In its report, the committee said it was of the opinion that the motive for leaking the documents was to “cause institutional disruption, so as to attempt to effect a change in the outcome” of the presidential search process. The report said those who “gave, obtained, and/or distributed the documents” did so in a “sneaky manner” and because they preferred Ritchie over McNatt. Although the committee had a narrow charge that did not include evaluating the validity of the search process, its report said that there is no evidence the process was conducted unethically, as the Strapped Student email had accused.

Ritchie said, “I am astonished by the school’s ongoing claims that no misconduct occurred within the search process itself.” The former associate professor at Starr King, who is minister of North Unitarian Universalist Congregation in Lewis Center, Ohio, is also a member of the UUA Board of Trustees. “The Survey Monkey document [leaked from the search committee] contains feedback from the school administration regarding me that was not simply negative, but overtly fallacious,” she said. “My attempts to directly this address this issue as well as others connected to the search process have been ignored.
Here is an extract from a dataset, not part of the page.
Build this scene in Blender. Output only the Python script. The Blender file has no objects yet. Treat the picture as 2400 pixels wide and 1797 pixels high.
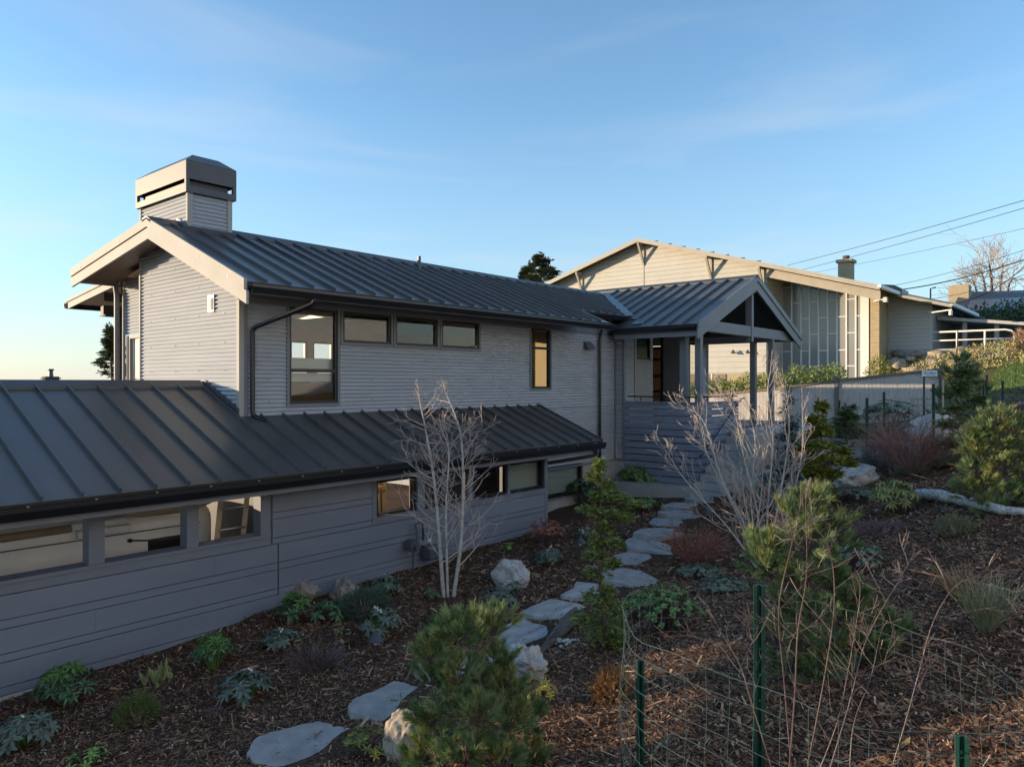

“I am happy that Suzi’s and Julie’s degrees have been released; however I am seriously dismayed that the school has yet to take responsibility for the damage done to their reputations, nor has the school issued a long-overdue apology to them,” she said. “The school’s failure to take responsibility for the consequences of its actions points to the ongoing pattern of abuse of power that requires intense and systemic address.”


Corrections

Correction 2.15.15: An earlier version of this story said Associate Professor Jo Sanzgiri is one of seven people named by the ad hoc investigative committee who improperly received documents from the presidential search committee. The ad hoc committee report does identify seven people, but Sanzgiri is not one of them. Instead, the report suggests that Sanzgiri, who was a member of the search committee, improperly disseminated the documents.